Do this ▸ Your task is to transcribe, without alteration, the lines from the top of the material below through the line bearing "tri_grating('large triangular grating", inclusive.

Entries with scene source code
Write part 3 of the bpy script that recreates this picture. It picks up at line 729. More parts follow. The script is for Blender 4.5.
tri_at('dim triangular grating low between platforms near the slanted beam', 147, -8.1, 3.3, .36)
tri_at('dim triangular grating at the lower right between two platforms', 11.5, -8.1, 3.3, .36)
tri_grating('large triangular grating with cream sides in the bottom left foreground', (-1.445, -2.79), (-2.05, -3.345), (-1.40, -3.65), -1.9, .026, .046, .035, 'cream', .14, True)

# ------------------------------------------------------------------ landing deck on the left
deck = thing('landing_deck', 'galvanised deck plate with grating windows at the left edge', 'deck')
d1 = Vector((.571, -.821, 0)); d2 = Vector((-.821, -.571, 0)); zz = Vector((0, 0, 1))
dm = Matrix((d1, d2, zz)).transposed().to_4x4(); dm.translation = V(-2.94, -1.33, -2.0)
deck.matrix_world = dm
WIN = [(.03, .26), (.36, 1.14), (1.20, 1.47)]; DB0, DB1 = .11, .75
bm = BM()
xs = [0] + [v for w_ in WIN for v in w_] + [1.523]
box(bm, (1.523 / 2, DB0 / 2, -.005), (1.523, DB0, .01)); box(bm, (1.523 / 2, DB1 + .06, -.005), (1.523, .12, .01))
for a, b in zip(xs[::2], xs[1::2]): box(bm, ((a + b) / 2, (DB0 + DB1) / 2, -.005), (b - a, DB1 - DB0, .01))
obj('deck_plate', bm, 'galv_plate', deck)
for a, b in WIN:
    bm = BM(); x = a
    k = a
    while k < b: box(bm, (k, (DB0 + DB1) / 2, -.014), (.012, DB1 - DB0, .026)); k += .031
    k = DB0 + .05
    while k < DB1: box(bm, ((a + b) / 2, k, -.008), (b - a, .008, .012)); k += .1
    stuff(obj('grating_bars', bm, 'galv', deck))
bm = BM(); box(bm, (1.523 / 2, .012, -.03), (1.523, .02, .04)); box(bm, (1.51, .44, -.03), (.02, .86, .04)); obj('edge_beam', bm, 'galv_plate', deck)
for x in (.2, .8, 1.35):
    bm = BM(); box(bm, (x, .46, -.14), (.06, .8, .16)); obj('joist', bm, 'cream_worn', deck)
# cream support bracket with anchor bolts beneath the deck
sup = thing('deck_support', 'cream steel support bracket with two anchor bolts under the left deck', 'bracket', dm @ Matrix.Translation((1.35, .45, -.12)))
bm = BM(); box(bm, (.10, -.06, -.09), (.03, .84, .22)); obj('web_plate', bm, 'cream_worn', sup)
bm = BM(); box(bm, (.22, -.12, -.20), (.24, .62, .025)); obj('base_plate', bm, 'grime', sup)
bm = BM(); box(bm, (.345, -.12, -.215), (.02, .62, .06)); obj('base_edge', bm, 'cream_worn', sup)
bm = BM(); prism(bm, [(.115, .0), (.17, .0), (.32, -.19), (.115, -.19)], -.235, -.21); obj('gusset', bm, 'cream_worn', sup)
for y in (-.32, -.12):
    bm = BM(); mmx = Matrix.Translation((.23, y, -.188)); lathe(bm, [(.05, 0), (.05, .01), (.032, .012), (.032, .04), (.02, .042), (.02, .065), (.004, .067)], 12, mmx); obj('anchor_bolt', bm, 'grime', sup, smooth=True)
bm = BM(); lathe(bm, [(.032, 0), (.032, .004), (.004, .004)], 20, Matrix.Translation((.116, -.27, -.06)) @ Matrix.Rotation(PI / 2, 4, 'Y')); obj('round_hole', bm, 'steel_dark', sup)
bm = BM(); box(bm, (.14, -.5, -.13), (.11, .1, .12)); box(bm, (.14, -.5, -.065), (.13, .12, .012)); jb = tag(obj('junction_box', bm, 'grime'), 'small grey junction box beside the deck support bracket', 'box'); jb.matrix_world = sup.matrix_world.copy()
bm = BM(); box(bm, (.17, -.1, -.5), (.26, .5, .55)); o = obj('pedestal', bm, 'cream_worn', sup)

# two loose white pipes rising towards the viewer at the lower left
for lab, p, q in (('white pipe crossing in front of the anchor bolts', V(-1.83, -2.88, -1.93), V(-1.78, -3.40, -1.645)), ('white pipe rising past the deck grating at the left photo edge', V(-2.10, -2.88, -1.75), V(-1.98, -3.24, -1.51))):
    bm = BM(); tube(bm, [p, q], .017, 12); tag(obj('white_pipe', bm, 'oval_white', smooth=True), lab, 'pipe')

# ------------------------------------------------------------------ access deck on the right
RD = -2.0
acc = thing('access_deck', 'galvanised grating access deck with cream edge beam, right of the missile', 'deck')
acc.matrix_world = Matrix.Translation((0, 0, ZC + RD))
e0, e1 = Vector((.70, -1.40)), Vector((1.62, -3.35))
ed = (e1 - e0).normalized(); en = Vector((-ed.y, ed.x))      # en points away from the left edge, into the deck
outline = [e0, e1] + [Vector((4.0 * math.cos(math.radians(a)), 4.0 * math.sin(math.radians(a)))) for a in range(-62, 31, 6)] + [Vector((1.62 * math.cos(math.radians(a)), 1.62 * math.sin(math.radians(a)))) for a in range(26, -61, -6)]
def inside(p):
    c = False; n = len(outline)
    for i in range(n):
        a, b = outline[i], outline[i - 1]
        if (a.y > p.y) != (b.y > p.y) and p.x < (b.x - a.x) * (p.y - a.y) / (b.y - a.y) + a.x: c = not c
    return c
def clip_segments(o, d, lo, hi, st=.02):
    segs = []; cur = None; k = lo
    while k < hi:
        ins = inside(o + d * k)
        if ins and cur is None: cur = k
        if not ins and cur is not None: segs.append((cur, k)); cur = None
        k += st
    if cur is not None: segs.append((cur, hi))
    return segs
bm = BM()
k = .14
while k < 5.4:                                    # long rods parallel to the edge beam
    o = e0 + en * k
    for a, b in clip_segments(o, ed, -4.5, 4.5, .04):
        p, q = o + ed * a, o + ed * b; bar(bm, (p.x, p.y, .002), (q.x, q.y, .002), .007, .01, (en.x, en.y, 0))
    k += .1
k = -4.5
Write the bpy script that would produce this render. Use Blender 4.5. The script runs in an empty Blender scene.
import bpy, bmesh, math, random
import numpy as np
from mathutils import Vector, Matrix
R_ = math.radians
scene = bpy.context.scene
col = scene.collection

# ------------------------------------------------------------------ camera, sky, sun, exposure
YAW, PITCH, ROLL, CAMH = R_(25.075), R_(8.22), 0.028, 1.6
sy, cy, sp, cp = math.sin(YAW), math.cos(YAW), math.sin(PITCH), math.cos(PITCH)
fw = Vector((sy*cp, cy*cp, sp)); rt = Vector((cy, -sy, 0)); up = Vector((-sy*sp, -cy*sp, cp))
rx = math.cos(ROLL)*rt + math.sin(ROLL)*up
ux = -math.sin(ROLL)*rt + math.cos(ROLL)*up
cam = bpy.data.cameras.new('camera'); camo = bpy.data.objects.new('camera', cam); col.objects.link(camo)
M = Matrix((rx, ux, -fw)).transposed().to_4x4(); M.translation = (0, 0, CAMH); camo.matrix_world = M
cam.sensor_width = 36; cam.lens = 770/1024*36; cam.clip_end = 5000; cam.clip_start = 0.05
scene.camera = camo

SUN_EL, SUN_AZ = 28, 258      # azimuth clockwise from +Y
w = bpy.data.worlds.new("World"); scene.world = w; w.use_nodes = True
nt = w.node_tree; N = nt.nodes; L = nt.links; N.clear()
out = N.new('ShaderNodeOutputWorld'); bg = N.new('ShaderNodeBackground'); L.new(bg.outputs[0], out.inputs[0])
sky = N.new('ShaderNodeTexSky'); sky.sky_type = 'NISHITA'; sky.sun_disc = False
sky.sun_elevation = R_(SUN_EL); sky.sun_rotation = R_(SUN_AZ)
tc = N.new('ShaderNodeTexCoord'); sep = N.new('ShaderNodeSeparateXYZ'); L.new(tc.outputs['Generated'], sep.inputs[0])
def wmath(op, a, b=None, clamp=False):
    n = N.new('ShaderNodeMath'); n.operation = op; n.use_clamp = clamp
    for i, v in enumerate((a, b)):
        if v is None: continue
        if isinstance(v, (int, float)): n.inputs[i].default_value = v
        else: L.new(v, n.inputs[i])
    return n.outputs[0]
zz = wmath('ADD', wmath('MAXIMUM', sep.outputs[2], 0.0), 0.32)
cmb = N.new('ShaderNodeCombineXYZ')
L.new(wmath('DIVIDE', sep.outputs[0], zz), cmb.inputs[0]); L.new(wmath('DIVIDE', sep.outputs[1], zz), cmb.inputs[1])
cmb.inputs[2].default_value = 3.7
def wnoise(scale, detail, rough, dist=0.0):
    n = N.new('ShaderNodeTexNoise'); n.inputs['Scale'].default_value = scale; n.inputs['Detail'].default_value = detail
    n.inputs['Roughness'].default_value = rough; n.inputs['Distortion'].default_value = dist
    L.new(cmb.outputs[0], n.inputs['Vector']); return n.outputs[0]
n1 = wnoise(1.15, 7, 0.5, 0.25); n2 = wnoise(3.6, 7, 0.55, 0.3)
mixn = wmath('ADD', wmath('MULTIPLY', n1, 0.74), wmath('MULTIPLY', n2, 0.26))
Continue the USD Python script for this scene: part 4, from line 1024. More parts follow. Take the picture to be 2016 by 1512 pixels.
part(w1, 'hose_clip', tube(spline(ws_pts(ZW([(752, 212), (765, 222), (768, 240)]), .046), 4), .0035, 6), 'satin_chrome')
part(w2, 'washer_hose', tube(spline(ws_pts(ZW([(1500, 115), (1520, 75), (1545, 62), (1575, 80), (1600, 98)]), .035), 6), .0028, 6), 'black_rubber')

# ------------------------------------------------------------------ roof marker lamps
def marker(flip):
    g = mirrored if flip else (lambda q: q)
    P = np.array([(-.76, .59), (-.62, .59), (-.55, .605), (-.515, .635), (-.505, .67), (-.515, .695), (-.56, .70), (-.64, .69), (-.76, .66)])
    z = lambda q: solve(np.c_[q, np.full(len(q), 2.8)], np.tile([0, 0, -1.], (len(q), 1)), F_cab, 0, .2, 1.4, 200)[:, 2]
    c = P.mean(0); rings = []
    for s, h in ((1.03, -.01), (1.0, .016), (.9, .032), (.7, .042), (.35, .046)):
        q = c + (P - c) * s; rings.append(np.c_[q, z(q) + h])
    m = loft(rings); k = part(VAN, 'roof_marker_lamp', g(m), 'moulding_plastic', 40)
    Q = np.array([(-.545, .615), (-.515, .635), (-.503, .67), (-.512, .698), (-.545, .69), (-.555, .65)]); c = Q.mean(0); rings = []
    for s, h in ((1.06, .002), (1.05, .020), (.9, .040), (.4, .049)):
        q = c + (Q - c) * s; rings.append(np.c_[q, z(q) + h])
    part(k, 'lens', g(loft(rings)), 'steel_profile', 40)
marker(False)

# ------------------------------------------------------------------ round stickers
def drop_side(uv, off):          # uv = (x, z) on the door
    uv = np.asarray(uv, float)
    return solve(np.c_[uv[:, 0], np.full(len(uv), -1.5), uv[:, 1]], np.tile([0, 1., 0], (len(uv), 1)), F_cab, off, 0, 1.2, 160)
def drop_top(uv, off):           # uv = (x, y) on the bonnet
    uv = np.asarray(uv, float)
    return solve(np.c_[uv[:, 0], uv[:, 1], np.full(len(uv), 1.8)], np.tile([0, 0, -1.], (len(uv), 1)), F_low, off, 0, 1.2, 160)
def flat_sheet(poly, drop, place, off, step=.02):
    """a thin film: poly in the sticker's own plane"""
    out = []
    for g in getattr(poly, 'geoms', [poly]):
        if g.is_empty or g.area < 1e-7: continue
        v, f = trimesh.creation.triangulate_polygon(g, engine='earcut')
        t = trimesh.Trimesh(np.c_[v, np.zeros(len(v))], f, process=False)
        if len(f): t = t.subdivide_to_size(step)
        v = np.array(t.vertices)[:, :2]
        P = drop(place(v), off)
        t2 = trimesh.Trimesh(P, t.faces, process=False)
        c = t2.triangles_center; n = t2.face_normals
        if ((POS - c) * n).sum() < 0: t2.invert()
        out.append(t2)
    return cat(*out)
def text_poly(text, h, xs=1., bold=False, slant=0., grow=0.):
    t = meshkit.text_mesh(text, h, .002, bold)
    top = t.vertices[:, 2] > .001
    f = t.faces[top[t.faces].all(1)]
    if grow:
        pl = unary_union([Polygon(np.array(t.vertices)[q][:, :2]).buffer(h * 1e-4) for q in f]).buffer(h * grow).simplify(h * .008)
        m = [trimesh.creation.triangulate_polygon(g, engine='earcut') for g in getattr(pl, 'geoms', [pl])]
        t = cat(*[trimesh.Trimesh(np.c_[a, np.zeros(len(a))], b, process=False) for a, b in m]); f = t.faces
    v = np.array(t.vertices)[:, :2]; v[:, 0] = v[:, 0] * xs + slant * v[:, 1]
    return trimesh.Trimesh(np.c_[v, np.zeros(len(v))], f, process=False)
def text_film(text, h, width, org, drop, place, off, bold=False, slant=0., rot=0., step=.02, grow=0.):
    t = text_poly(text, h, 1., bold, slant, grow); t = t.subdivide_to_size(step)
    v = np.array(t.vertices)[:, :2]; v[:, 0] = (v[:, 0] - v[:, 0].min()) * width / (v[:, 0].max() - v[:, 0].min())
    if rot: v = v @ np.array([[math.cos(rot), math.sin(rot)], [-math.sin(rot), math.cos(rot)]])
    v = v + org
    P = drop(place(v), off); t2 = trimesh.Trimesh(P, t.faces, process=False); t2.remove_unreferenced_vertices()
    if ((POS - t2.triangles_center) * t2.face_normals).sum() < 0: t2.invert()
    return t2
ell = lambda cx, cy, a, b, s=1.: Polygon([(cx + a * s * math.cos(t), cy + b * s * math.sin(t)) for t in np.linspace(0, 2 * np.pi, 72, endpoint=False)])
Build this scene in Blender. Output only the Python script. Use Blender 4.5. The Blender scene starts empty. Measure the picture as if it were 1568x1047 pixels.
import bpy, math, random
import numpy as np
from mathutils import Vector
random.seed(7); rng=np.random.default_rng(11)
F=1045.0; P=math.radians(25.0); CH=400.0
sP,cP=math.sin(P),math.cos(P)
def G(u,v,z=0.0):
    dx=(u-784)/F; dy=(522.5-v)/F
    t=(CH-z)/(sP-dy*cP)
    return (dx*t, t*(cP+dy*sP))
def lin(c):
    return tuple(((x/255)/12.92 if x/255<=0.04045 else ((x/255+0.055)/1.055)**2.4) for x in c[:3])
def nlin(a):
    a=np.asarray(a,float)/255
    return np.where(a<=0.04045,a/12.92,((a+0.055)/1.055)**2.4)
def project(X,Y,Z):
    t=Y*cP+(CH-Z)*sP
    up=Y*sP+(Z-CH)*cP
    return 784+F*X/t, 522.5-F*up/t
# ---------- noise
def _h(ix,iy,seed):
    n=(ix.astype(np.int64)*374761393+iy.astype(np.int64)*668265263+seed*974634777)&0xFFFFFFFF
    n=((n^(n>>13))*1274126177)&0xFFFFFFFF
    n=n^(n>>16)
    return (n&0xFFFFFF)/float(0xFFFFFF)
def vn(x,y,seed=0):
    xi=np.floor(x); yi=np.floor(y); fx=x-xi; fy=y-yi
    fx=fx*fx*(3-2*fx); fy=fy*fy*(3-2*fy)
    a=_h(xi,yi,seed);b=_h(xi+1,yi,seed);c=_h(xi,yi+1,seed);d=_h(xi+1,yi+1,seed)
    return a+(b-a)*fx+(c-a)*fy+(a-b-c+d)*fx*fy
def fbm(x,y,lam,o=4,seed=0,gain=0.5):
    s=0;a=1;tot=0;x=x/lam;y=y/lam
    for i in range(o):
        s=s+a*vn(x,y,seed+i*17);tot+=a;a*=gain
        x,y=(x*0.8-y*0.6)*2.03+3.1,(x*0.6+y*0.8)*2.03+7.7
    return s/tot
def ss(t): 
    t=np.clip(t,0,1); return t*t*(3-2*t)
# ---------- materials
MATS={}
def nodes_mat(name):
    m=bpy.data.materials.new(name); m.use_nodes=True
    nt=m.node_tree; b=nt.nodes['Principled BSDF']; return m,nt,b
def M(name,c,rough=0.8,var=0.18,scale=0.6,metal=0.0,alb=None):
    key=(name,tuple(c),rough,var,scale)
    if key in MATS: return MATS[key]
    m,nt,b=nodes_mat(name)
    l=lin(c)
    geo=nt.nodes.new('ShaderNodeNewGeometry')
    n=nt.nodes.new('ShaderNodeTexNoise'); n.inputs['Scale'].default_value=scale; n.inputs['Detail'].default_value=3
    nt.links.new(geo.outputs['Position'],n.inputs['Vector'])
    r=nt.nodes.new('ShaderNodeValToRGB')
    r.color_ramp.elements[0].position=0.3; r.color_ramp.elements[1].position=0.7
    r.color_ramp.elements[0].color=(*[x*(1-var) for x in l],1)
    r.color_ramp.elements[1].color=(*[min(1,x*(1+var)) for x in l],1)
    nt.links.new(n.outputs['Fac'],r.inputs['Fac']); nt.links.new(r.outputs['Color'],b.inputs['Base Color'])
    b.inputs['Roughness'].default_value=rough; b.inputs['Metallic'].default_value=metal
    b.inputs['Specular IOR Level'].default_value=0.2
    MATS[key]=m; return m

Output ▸
Write part 3 of the bpy script that recreates this picture. It picks up at line 729. More parts follow. The script is for Blender 4.5.
tri_at('dim triangular grating low between platforms near the slanted beam', 147, -8.1, 3.3, .36)
tri_at('dim triangular grating at the lower right between two platforms', 11.5, -8.1, 3.3, .36)
tri_grating('large triangular grating with cream sides in the bottom left foreground', (-1.445, -2.79), (-2.05, -3.345), (-1.40, -3.65), -1.9, .026, .046, .035, 'cream', .14, True)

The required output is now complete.